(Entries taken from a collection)
++++++++++++++++++++

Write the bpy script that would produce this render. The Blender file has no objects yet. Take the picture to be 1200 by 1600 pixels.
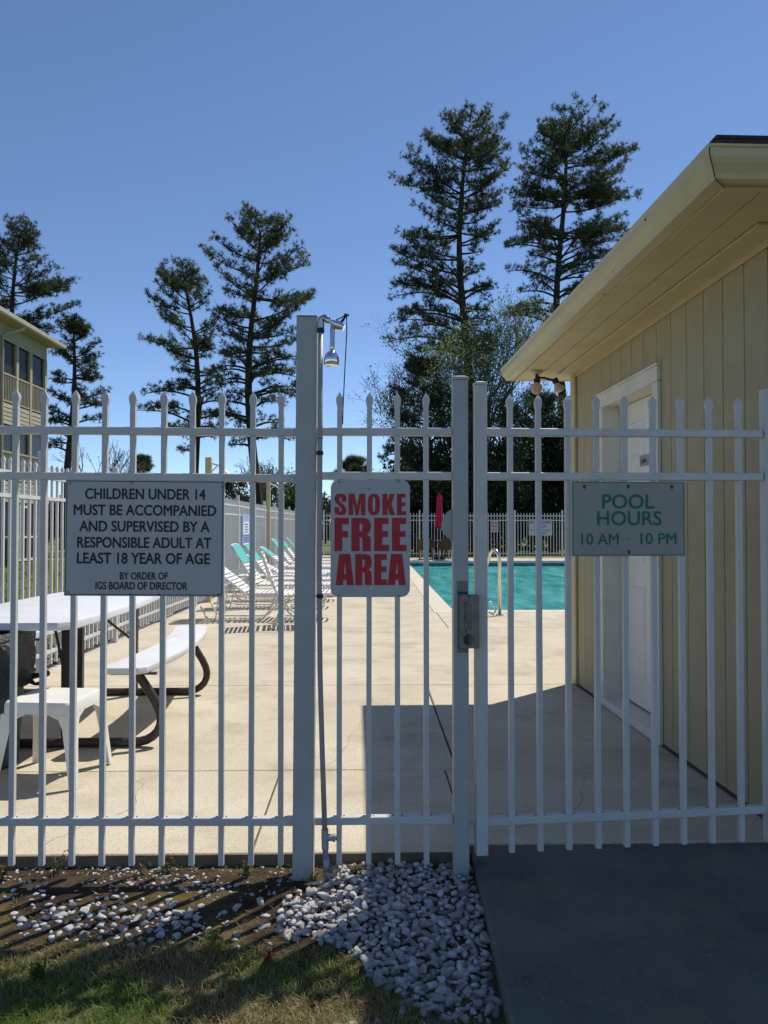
import bpy, math, random
import numpy as np
from mathutils import Vector, Matrix, Quaternion
from mathutils.geometry import tessellate_polygon
from mathutils import noise as mnoise

R = math.radians
scene = bpy.context.scene
H = 1.257                      # eye height above the pool deck (deck top is z = 0)
SUN = Vector((0.451, 0.4295, 1.0)).normalized()

# ------------------------------------------------------------------ camera, sky, sun, exposure
cam_d = bpy.data.cameras.new('camera')
cam_d.sensor_fit = 'HORIZONTAL'; cam_d.sensor_width = 36; cam_d.lens = 36
cam_d.clip_start = 0.05; cam_d.clip_end = 4000
cam = bpy.data.objects.new('camera', cam_d)
scene.collection.objects.link(cam)
cam.location = (0, 0, H)
cam.rotation_euler = (R(90 + 1.1), 0, R(-1.19))
scene.camera = cam

world = bpy.data.worlds.new('World'); scene.world = world; world.use_nodes = True
wn = world.node_tree.nodes; wl = world.node_tree.links; wn.clear()
sky = wn.new('ShaderNodeTexSky'); sky.sky_type = 'NISHITA'; sky.sun_disc = False
sky.sun_elevation = math.asin(SUN.z); sky.sun_rotation = math.atan2(SUN.x, SUN.y)
sky.altitude = 0; sky.air_density = 0.65; sky.dust_density = 0.0; sky.ozone_density = 4.0
bg = wn.new('ShaderNodeBackground'); bg.inputs['Strength'].default_value = 0.15
wo = wn.new('ShaderNodeOutputWorld')
wl.new(sky.outputs[0], bg.inputs[0]); wl.new(bg.outputs[0], wo.inputs[0])

sun_d = bpy.data.lights.new('sun', 'SUN'); sun_d.energy = 4.8; sun_d.angle = R(0.53); sun_d.color = (1.0, 0.95, 0.87)
sun_o = bpy.data.objects.new('sun', sun_d); scene.collection.objects.link(sun_o)
sun_o.rotation_euler = SUN.to_track_quat('Z', 'Y').to_euler(); sun_o.location = (20, 20, 40)

scene.render.engine = 'CYCLES'
scene.view_settings.view_transform = 'Standard'
scene.view_settings.look = 'None'
scene.view_settings.exposure = 0.06
scene.view_settings.gamma = 1.0
scene.cycles.max_bounces = 8
scene.cycles.transparent_max_bounces = 12

# ------------------------------------------------------------------ helpers
C = scene.collection

def set_tag(o, label=None, cat=None, group=None, kind=None):
    if label: o['label'] = label
    if cat: o['category'] = cat
    if group: o['group'] = group
    if kind: o['kind'] = kind
    return o

def thing(name, label, cat, loc=(0, 0, 0), rz=0.0, group=None):
    o = bpy.data.objects.new(name, None); o.empty_display_size = 0.1
    C.objects.link(o); o.location = loc; o.rotation_euler = (0, 0, rz)
    return set_tag(o, label, cat, group)

def copy_tree(o, parent=None):
    c = o.copy(); C.objects.link(c)
    if parent is not None: c.parent = parent
    for ch in list(o.children): copy_tree(ch, c)
    return c

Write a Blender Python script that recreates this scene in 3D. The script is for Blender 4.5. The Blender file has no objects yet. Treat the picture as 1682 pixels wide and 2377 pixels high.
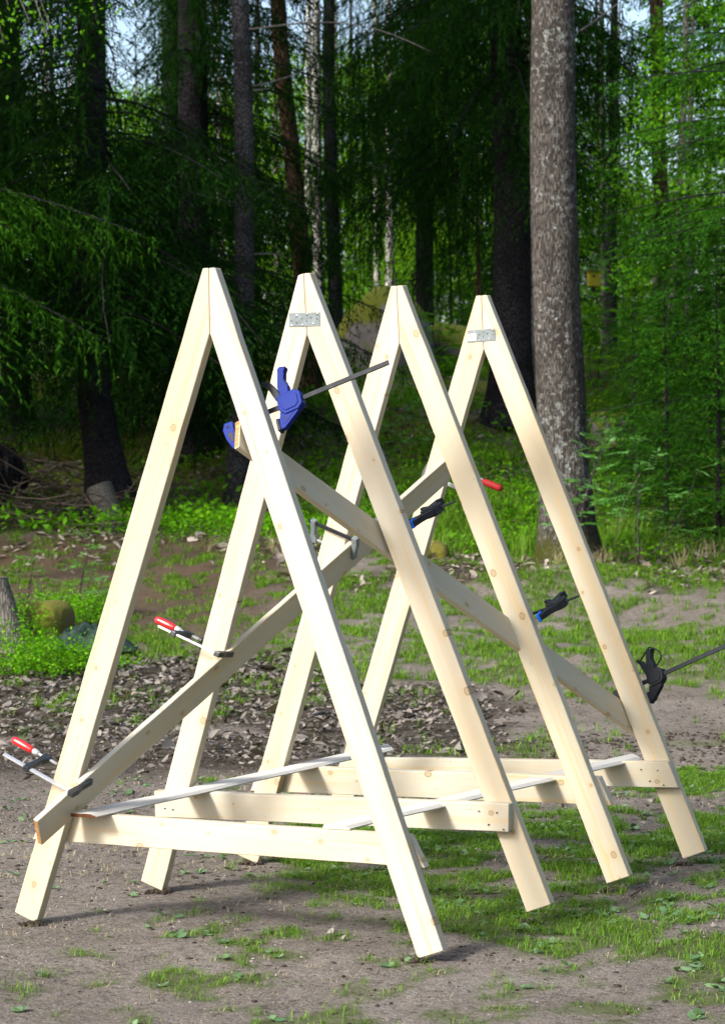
import bpy, bmesh, math
import numpy as np
from mathutils import Matrix, Vector
rng = np.random.default_rng(7)
scene = bpy.context.scene
COL = scene.collection

# ------------------------------------------------------------------ camera, sky, sun, exposure
CAM = np.array([4.21093634, -7.07619624, 1.65667374])
YAW, PITCH, ROLL = 0.474989768, -0.0246163503, -0.013491566
FPX, PW, PH = 5621.594, 1682.0, 2377.0
def cam_basis():
    cy, sy, cp, sp = math.cos(YAW), math.sin(YAW), math.cos(PITCH), math.sin(PITCH)
    fwd = np.array([-sy*cp, cy*cp, sp]); right = np.array([cy, sy, 0.]); up = np.cross(right, fwd)
    cr, sr = math.cos(ROLL), math.sin(ROLL)
    return cr*right+sr*up, -sr*right+cr*up, fwd
CR, CU, CF = cam_basis()
GR = np.array([math.cos(YAW), math.sin(YAW), 0.]); GF = np.array([-math.sin(YAW), math.cos(YAW), 0.])
cd = bpy.data.cameras.new('camera'); cam = bpy.data.objects.new('camera', cd); COL.objects.link(cam)
cam.matrix_world = Matrix(((CR[0], CU[0], -CF[0], CAM[0]), (CR[1], CU[1], -CF[1], CAM[1]), (CR[2], CU[2], -CF[2], CAM[2]), (0, 0, 0, 1)))
cd.sensor_fit = 'VERTICAL'; cd.sensor_height = 36.0; cd.lens = FPX/PH*36.0
cd.clip_start = 0.1; cd.clip_end = 1500
cd.dof.use_dof = True; cd.dof.focus_distance = 8.7; cd.dof.aperture_fstop = 8.5
scene.camera = cam

SUN_L = np.array([.47, 1.0, -.80]); SUN_L /= np.linalg.norm(SUN_L)
world = bpy.data.worlds.new('World'); scene.world = world; world.use_nodes = True
wn = world.node_tree.nodes; wl = world.node_tree.links
sky = wn.new('ShaderNodeTexSky'); sky.sky_type = 'NISHITA'; sky.sun_disc = False
sky.sun_elevation = math.asin(-SUN_L[2]); sky.sun_rotation = math.atan2(-SUN_L[0], -SUN_L[1])
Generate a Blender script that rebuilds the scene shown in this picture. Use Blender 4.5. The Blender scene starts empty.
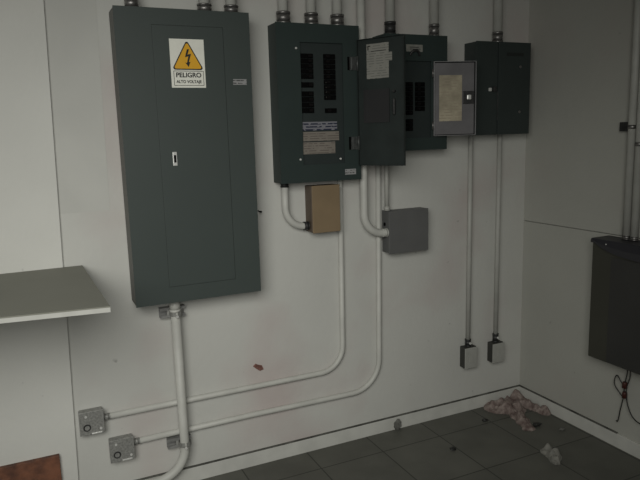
import bpy, bmesh, math, random
from mathutils import Vector, Matrix, noise
random.seed(4)
S = bpy.context.scene
C = S.collection
V = Vector

# ------------------------------------------------------------------ materials
def mat(name, col, rough=.6, metal=0.0, var=0.0, scale=6.0, col2=None, bump=0.0, bscale=60.0, spec=.5):
    m = bpy.data.materials.new(name); m.use_nodes = True
    nt = m.node_tree; b = nt.nodes['Principled BSDF']
    b.inputs['Roughness'].default_value = rough
    b.inputs['Metallic'].default_value = metal
    b.inputs['Specular IOR Level'].default_value = spec
    tc = nt.nodes.new('ShaderNodeNewGeometry')
    c = (*col, 1)
    if col2 is None: col2 = tuple(x * (1 - var) for x in col)
    nz = nt.nodes.new('ShaderNodeTexNoise'); nz.inputs['Scale'].default_value = scale
    nz.inputs['Detail'].default_value = 5
    nt.links.new(tc.outputs['Position'], nz.inputs['Vector'])
    rp = nt.nodes.new('ShaderNodeValToRGB')
    rp.color_ramp.elements[0].position = .35; rp.color_ramp.elements[0].color = (*col2, 1)
    rp.color_ramp.elements[1].position = .65; rp.color_ramp.elements[1].color = c
    nt.links.new(nz.outputs['Fac'], rp.inputs['Fac'])
    nt.links.new(rp.outputs['Color'], b.inputs['Base Color'])
    if bump:
        n2 = nt.nodes.new('ShaderNodeTexNoise'); n2.inputs['Scale'].default_value = bscale
        n2.inputs['Detail'].default_value = 4
        nt.links.new(tc.outputs['Position'], n2.inputs['Vector'])
        bp = nt.nodes.new('ShaderNodeBump'); bp.inputs['Strength'].default_value = bump
        bp.inputs['Distance'].default_value = .01
        nt.links.new(n2.outputs['Fac'], bp.inputs['Height'])
        nt.links.new(bp.outputs['Normal'], b.inputs['Normal'])
    return m

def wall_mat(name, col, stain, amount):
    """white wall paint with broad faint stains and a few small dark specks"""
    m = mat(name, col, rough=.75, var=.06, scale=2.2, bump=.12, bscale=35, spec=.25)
    nt = m.node_tree; b = nt.nodes['Principled BSDF']
    base = b.inputs['Base Color'].links[0].from_socket
    g = nt.nodes.new('ShaderNodeNewGeometry')
    n1 = nt.nodes.new('ShaderNodeTexNoise'); n1.inputs['Scale'].default_value = 1.7; n1.inputs['Detail'].default_value = 3
    nt.links.new(g.outputs['Position'], n1.inputs['Vector'])
    r1 = nt.nodes.new('ShaderNodeMapRange'); r1.inputs['From Min'].default_value = .5; r1.inputs['From Max'].default_value = .72
    r1.inputs['To Max'].default_value = amount
    nt.links.new(n1.outputs['Fac'], r1.inputs['Value'])
    mx = nt.nodes.new('ShaderNodeMixRGB'); mx.inputs['Color2'].default_value = (*stain, 1)
    nt.links.new(r1.outputs['Result'], mx.inputs['Fac']); nt.links.new(base, mx.inputs['Color1'])
    n2 = nt.nodes.new('ShaderNodeTexNoise'); n2.inputs['Scale'].default_value = 16; n2.inputs['Detail'].default_value = 2
    nt.links.new(g.outputs['Position'], n2.inputs['Vector'])
    r2 = nt.nodes.new('ShaderNodeMapRange'); r2.inputs['From Min'].default_value = .735; r2.inputs['From Max'].default_value = .80
    r2.inputs['To Max'].default_value = .45
    nt.links.new(n2.outputs['Fac'], r2.inputs['Value'])
    m2 = nt.nodes.new('ShaderNodeMixRGB'); m2.inputs['Color2'].default_value = (.12, .11, .1, 1)
    nt.links.new(r2.outputs['Result'], m2.inputs['Fac']); nt.links.new(mx.outputs['Color'], m2.inputs['Color1'])
    nt.links.new(m2.outputs['Color'], b.inputs['Base Color'])
    return m

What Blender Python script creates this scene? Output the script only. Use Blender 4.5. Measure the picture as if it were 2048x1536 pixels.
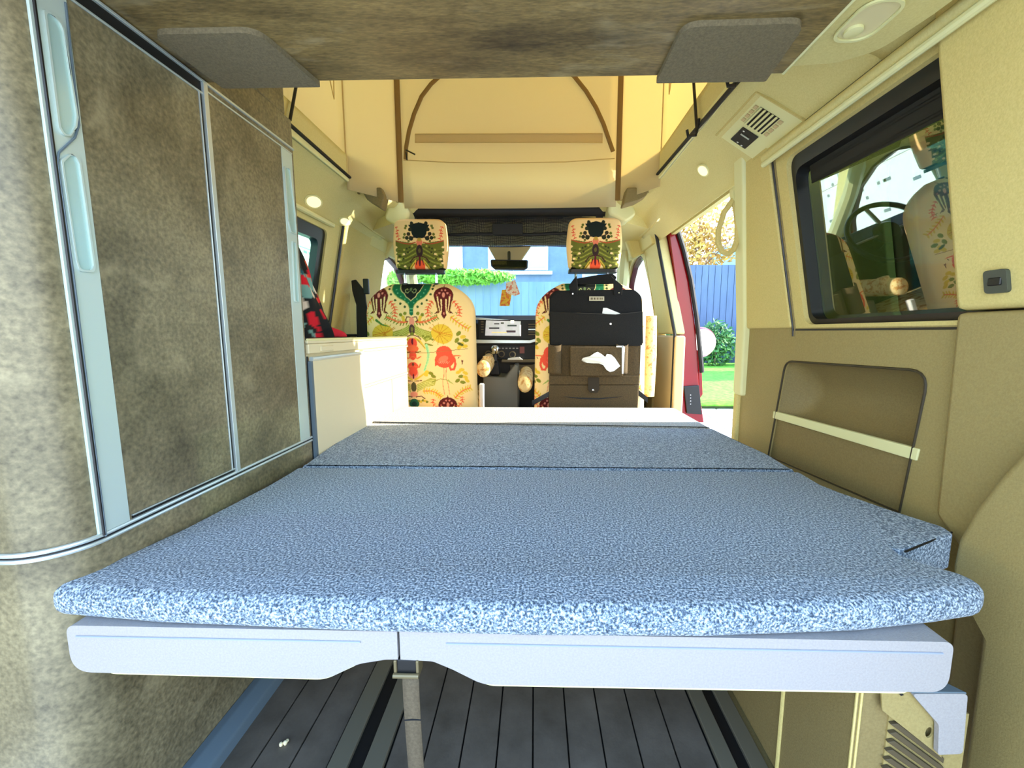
import bpy, bmesh, math, random
import numpy as np
from mathutils import Vector, Matrix, Euler
from mathutils.geometry import tessellate_polygon
random.seed(7)
S = bpy.context.scene
for o in list(bpy.data.objects): bpy.data.objects.remove(o)
C = S.collection

# ------------------------------------------------------------------ camera, world, sun, exposure
F = 830.0; PCX = 1048.0; PCY = 768.0; EYE = 0.81
YAW = math.radians(1.5); PITCH = math.atan((768-665)*math.cos(YAW)/F)
cam = bpy.data.cameras.new('camera'); camo = bpy.data.objects.new('camera', cam); C.objects.link(camo)
camo.location = (0, 0, EYE); camo.rotation_euler = (math.pi/2-PITCH, 0, YAW)
cam.sensor_width = 36; cam.lens = F/2048*36; cam.shift_x = -(PCX-1024)/2048; cam.clip_start = 0.02; cam.clip_end = 200
S.camera = camo

W = bpy.data.worlds.new('sky'); S.world = W; W.use_nodes = True
wn = W.node_tree.nodes; wl = W.node_tree.links; wn.clear()
wo = wn.new('ShaderNodeOutputWorld'); wb = wn.new('ShaderNodeBackground'); wc = wn.new('ShaderNodeTexCoord')
ws = wn.new('ShaderNodeSeparateXYZ'); wr = wn.new('ShaderNodeValToRGB')
wl.new(wc.outputs['Generated'], ws.inputs[0]); wl.new(ws.outputs[2], wr.inputs[0]); wl.new(wr.outputs[0], wb.inputs[0]); wl.new(wb.outputs[0], wo.inputs[0])
e = wr.color_ramp.elements
e[0].position = 0.0; e[0].color = (1.0, 0.93, 0.80, 1)
e[1].position = 0.75; e[1].color = (0.22, 0.48, 1.0, 1)
x = e.new(0.22); x.color = (0.62, 0.82, 1.0, 1)
wb.inputs[1].default_value = 3.0
sun = bpy.data.lights.new('sun', 'SUN'); suno = bpy.data.objects.new('sun', sun); C.objects.link(suno)
sun.energy = 7.5; sun.angle = math.radians(0.6); sun.color = (1.0, 0.93, 0.80)
suno.rotation_euler = Vector((-1.0, -0.03, -0.40)).to_track_quat('-Z', 'Y').to_euler(); suno.location = (6, -0.5, 3)

vs = S.view_settings
vs.view_transform = 'Standard'; vs.look = 'None'; vs.gamma = 1.0; vs.use_curve_mapping = False
vs.exposure = 1.0
cy = S.cycles
cy.max_bounces = 10; cy.diffuse_bounces = 6; cy.glossy_bounces = 4; cy.transmission_bounces = 6; cy.transparent_max_bounces = 12
cy.sample_clamp_indirect = 8.0

# ------------------------------------------------------------------ helpers
def ray(px, py):
    x = (px-PCX)/F; y = -(py-PCY)/F
    f = math.cos(PITCH)+y*math.sin(PITCH); u = -math.sin(PITCH)+y*math.cos(PITCH)
    return Vector((x*math.cos(YAW)-f*math.sin(YAW), x*math.sin(YAW)+f*math.cos(YAW), u))
def on(ax, px, py, v):                       # the point of plane (axis ax = v) seen at a pixel of the photograph
    d = ray(px, py); o = (0, 0, EYE); t = (v-o[ax])/d[ax]
    return Vector((o[0]+t*d[0], o[1]+t*d[1], o[2]+t*d[2]))
XC = -0.13                                    # centre line of the van
def XR(z): return 0.70-0.2*max(0, z-0.81)
def XL(z): return 2*XC-XR(z)
def onR(px, py, off=0.0):                     # (y, z) on the right side wall
    X = 0.70-off
    for i in range(12):
        P = on(0, px, py, X); X = XR(P.z)-off
    return (P.y, P.z)
def onL(px, py, off=0.0):
    X = 2*XC-0.70+off
    for i in range(12):
        P = on(0, px, py, X); X = XL(P.z)+off
    return (P.y, P.z)

def lin(c):
    return tuple(((v/255)/12.92 if v/255 <= 0.04045 else (((v/255)+0.055)/1.055)**2.4) for v in c[:3])+(1,)

def smooth(me, ang=35):
    if len(me.polygons):
        me.polygons.foreach_set('use_smooth', [True]*len(me.polygons))
        me.set_sharp_from_angle(angle=math.radians(ang))

def link(name, me, mat=None, parent=None):
    o = bpy.data.objects.new(name, me); C.objects.link(o)
    if mat is not None and me is not None and not me.materials: me.materials.append(mat)
    if parent is not None: o.parent = parent
    return o
def tag(o, label, cat, group=None, kind=None):
    o['label'] = label; o['category'] = cat
    if group: o['group'] = group
    if kind: o['kind'] = kind
    return o
def struct(o): o['kind'] = 'structure'; return o
def empty(name, loc=(0, 0, 0)):
    o = bpy.data.objects.new(name, None); C.objects.link(o); o.location = loc; o.empty_display_size = 0.05
    return o
def lift(root):                               # move an Empty made at the origin to the base of its parts
    bpy.context.view_layer.update()
    mn = Vector((1e9,)*3); mx = -mn
    def walk(o):
        nonlocal mn, mx
        for ch in o.children:
            if ch.type == 'MESH':
                for c in ch.bound_box:
                    w = ch.matrix_world @ Vector(c)
                    mn = Vector(map(min, mn, w)); mx = Vector(map(max, mx, w))
            walk(ch)
    walk(root)
    base = Vector(((mn.x+mx.x)/2, (mn.y+mx.y)/2, mn.z))
    d = base-root.location
    root.location = base
    for ch in root.children: ch.location = ch.location-d
    return root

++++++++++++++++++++

*What the exercise asks*:
Take the material above from its first line through the line holding "SUN = Vector((0.451, 0.4295, 1.0)).normalized()" and set it down exactly, without the pictures.

*Worked answer*:
Write the bpy script that would produce this render. The Blender file has no objects yet. Take the picture to be 1200 by 1600 pixels.
import bpy, math, random
import numpy as np
from mathutils import Vector, Matrix, Quaternion
from mathutils.geometry import tessellate_polygon
from mathutils import noise as mnoise

R = math.radians
scene = bpy.context.scene
H = 1.257                      # eye height above the pool deck (deck top is z = 0)
SUN = Vector((0.451, 0.4295, 1.0)).normalized()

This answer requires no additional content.